Walec pierwszej wojny światowej przetoczył się przez północną Francję miażdżąc wszystko, co napotkał na swojej drodze. Potrzeba było wielu rąk do odbudowy wiosek, kościołów, cukrowni i kopalni. A że Polakowi żadna praca nie straszna i wszędzie mu lepiej, niż w ojczyźnie, za którą później jednak nigdy nie przestaje tęsknić, kilkadziesiąt tysięcy polskich - głównie śląskich - rodzin spakowało do tobołków swoje skromne manatki i wyruszyło w podróż do francuskiej ziemi obiecanej.
W Lille, Amiens czy Arras nie tak trudno dziś spotkać Orzechowskich, Sokołów, Kapustów albo innych, niewymawialnych dla Francuzów, Szczypków i Szarnickich. Urodzeni we Francji, wychowani w domach, w których po polsku mówiła już tylko babcia, w odróżnieniu od niej samej są dziś dumni ze swoich słowiańskich korzeni. Często nie wiedzą o tym, że Kraków już nie jest stolicą, że nie jemy barszczu codziennie i że nie mamy jeszcze Euro.
Od czasu do czasu francuska polonia spotyka się na festynach i potańcówkach. Czasem przyjedzie sam święty Lech Wałęsa, czasem jakiś polski ksiądz odśpiewa
Boże coś Polskę. W ostatnią sobotę w polonijnym centrum Stella Maris w nadmorskiej Stelli zorganizowano majówkę.

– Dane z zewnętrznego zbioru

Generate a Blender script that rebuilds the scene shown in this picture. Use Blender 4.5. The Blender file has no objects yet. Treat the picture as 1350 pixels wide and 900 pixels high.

To taka stara polska tradycja, mieszkańcy wiosek wraz z orkiestrami dętymi wychodzą na łąki, jedzą drożdżowe placki, tańczą, piją żubrówkę. Czasem też oblewają młode panny wodą, bo podobno przynosi to szczęście - tłumaczy przez mikrofon pięćdziesięciolatek w góralskim kapeluszu perfekcym francuskim. Uśmiechnięci biesiadnicy biją brawo znad talerzy z
choucroute nazwaną na okoliczność bigosem, powiewają biało czerwone proporczyki. Kapela w ludowych strojach krakowskich przyśpiewuje na podkładach z elektronicznego kibordu:
Pod czerwoną, czerwoną jarzębiną, stałaś obok mnie e e... Potem będzie jeszcze
Głęboka studzienka, głęboko kopana... i, o zgrozo,
Majteczki w kropeczki o ho ho ho. Można ponucić pod nosem, zatańczyć polkę, zrobić sobie zdjęcie z ciupagą.
Jest też kiermasz: plastikowe bursztyny, kryształowe wazony, lalki w ludowych strojach. Sprzedawca zachęca:
Ten wisiorek w kształcie aniołka, który trzyma bursztynek, to taka stara polska tradycja, obdarowuje się nim ukochane osoby na wiosnę. Oczywiście stroje lalek są szyte i haftowane ręcznie, kryształy są unikatowe w światowej skali, tylko co robią na tym stoisku rosyjskie drewniane babuszki??? Obok na pomalowanej w łowickie wycinanki drewnianej ladzie leżą kiełbasy, szynki i kaszanki. Prosto z Polski: krakowska, toruńska, mortadela (?) , parówki z krowich wymion. Oczywiście jest też wódka w butelce w kształcie Polski z biało czerwonym orłem i z napisem Pologne 2012, gorzka żołądkowa, żubrówka, Żywiec. Krówki i toruńskie pierniki. Sernik z francuskiego serka homogenizowanego i drożdżowy placek z zakalcem. Pani obok się zachwyca:
Jakie dobre to polskie ciasto, takie mokre!
Taka majówka to bardzo ciekawe doświadczenie: spotkanie z mityczną lukrowaną babciną Polską, gdzie celebruje się tradycje, których nie ma, ale dobrze się sprzedają, spotkanie z Polską Wojtyły i Solidarności, której nikt nigdy tak naprawdę nie widział na własne oczy, ale która przecież musi istnieć gdzieś na dalekim wschodzie wśród drewnianych malowanych chat i kołyszących się łanów zbóż.